Pasukan TRIP memiliki rekam sejarah penting Kota Malang dalam mempertahankan kemerdekaan Indonesia. Mengenang Perlawanan Tuntas TRIP dalam Perjuangan “Bumi Hangus” Kota Malang Salah satu perlawanan sengit dalam poros tentara adalah ketika pasukan Belanda dengan pasukan Tentara Republik Indonesia Pelajar (TRIP) terlibat baku tembak di jalan Salak
Pertempuran ini bermula ketika pasukan Belanda dengan pasukan TRIP bertemu di titik Jalan Salak. Diawali ketika pasukan Belanda yang bergerak dari Jalan Ijen, di depan gereja Katolik terlihat beberapa orang TRIP berseragam hitam dan bersenjata di persimpangan Jalan Tanggamus dan Jalan Salak. Pasukan Belanda kemudian melepaskan tembakan kearah pasukan TRIP tersebut. Pasukan TRIP segera berpencar, mereka berpindah-pindah tempat dari satu halaman rumah ke rumah halaman lainnya. Akan tetapi, pasukan Belanda lainnya secara diam-diam muncul dari arah jalan Tanggamus, Jalan Dempo, Jalan Kerinci dan Jalan Gede mengepung TRIP yang terdesak di jalan Salak.
Menghadapi lawan yang tak memiliki kekuatan besar, sekelompok pasukan TRIP yang berada diujung barat jalan Salak segera menyelinap ke kebun tebu di Desa Klampok Kasri.
Sementara itu, pasukan TRIP yang berada di bagian tengah jalan Salak tidak dapat melarikan diri sehingga mereka ditembaki oleh pasukan Belanda dalam pertempuran. Dari sekian banyak perlawanan yang dilakukan, tercatat anggota TRIP yang sangat menyita perhatian dan merepotkan dari proses penaklukan Jawa Timur dalam agenda Agresi Militer I. Sekelompok anggota TRIP gugur mempertahankan diri terhadap kepungan Tentara Belanda (KNIL) di Jalan Salak. Hanya beberapa orang yang lolos. Dengan tembakan senapan mesin, disusul sebuan bayonet mereka tumbang dengan gagah. Pada saat itulah tercatat 35 anggota pasukan TRIP gugur dengan terhormat dan dimakamkan di komplek pemakaman pahlawan yang kini disebut dengan Makam Pahlawan TRIP di Jl. Rinjani No.17, Oro-oro Dowo, Kec.
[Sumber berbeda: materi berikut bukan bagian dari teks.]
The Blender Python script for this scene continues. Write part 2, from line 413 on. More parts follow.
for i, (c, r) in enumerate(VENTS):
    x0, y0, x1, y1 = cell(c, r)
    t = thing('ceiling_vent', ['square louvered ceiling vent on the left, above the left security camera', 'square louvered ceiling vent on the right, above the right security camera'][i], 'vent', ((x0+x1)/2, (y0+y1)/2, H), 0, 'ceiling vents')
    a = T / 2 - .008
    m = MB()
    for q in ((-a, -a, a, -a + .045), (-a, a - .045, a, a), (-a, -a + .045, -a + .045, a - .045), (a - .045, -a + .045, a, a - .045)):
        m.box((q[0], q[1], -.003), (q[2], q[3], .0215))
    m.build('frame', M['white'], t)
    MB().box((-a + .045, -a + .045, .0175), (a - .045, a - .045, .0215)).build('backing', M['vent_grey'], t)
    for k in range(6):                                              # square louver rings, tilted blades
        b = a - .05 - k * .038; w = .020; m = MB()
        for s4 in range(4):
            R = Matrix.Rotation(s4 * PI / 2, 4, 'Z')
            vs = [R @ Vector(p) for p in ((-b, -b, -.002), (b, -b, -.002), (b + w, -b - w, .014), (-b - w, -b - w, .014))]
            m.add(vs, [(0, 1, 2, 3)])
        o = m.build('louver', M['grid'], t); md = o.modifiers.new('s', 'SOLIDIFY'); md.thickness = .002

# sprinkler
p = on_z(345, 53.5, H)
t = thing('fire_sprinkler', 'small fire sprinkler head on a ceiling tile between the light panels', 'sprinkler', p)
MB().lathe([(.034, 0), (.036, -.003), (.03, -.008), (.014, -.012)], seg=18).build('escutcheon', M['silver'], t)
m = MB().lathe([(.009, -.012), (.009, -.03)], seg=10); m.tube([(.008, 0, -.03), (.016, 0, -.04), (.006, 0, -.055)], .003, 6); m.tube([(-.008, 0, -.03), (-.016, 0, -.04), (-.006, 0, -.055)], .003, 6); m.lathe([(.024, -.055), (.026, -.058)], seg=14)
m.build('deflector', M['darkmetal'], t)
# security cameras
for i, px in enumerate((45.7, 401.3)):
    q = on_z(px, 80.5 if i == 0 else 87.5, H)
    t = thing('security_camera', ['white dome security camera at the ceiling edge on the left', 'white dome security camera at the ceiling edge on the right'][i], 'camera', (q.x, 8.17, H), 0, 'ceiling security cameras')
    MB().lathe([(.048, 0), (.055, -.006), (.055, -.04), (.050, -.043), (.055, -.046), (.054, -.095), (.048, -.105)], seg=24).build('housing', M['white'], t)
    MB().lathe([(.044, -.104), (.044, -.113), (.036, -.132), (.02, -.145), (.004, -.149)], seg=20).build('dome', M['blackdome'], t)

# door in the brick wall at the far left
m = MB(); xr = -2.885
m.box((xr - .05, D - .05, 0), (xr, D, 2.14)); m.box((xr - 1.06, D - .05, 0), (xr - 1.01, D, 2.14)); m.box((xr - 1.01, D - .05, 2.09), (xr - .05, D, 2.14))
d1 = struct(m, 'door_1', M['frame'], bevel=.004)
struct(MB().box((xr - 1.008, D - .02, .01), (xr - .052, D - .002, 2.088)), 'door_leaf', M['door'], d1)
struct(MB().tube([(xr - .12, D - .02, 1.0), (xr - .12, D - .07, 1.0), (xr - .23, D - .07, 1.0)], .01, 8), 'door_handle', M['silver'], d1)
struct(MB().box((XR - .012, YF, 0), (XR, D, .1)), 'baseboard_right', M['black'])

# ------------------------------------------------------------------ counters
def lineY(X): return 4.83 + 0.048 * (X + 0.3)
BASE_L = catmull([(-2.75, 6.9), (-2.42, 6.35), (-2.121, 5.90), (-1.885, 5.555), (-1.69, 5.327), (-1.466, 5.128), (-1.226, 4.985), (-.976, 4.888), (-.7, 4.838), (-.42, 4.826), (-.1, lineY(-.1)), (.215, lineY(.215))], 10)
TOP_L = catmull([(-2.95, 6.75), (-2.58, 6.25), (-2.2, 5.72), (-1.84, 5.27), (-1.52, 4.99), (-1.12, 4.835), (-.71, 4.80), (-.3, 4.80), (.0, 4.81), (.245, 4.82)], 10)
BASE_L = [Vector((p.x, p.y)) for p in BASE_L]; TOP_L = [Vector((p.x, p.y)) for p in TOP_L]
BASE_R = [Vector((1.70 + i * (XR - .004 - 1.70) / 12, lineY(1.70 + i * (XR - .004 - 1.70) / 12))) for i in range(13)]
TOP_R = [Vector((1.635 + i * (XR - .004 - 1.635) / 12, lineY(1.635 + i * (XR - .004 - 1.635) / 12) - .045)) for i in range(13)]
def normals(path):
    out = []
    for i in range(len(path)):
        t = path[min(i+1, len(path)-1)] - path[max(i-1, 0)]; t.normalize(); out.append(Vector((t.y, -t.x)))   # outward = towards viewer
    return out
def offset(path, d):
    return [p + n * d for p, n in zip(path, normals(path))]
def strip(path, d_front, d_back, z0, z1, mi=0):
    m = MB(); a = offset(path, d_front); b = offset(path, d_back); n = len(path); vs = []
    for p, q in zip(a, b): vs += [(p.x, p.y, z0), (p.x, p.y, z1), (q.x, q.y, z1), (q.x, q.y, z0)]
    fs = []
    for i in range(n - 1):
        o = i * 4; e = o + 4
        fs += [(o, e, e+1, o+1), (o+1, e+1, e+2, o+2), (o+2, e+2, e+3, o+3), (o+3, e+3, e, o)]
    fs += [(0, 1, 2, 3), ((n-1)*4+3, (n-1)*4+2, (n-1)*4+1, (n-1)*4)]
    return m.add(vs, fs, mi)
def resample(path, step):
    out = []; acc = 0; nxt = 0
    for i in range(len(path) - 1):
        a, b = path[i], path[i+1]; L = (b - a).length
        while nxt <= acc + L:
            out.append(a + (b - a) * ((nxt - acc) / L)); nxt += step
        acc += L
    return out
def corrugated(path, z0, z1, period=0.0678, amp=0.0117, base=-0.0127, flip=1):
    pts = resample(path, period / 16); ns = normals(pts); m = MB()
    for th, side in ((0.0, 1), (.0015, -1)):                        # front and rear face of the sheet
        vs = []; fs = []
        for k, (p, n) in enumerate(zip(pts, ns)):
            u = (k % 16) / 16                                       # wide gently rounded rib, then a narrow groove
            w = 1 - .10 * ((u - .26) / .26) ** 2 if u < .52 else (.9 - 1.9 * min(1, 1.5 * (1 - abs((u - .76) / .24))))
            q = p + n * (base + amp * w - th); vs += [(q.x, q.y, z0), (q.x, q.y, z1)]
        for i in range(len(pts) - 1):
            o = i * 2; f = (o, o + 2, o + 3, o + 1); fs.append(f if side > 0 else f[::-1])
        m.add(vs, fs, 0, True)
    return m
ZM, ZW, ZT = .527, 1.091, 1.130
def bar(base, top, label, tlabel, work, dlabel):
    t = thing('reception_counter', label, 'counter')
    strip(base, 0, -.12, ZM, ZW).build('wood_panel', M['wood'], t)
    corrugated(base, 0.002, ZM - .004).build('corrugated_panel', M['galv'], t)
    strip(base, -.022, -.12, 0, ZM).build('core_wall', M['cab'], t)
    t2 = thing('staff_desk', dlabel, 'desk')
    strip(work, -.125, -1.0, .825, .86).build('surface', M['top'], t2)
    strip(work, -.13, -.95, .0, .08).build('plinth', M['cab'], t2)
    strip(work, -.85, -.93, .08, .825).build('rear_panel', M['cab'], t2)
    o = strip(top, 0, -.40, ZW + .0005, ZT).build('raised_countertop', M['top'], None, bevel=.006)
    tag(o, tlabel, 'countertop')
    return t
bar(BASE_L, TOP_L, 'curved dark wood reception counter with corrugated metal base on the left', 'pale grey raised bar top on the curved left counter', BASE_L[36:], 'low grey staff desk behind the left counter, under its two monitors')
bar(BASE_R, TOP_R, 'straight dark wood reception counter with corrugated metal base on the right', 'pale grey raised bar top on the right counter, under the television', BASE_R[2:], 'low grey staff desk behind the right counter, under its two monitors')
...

Klojen, Kota Malang, Jawa Timur.
TRIP sebuah pasukan yang tak menyerah terhadap penjajah, rela meregang nyawa demi masa depan bangsa. Hal ini merupakan suatu sejarah yang tak akan pernah terlupakan oleh generasi muda, sebuah sejarah yang akan terus tertanam pada ingatan generasi muda. Tanpa adanya sejarah maka masa depan bangsa akan musnah. Karena suatu bangsa yang besar tak akan lepas dari sejarahnya.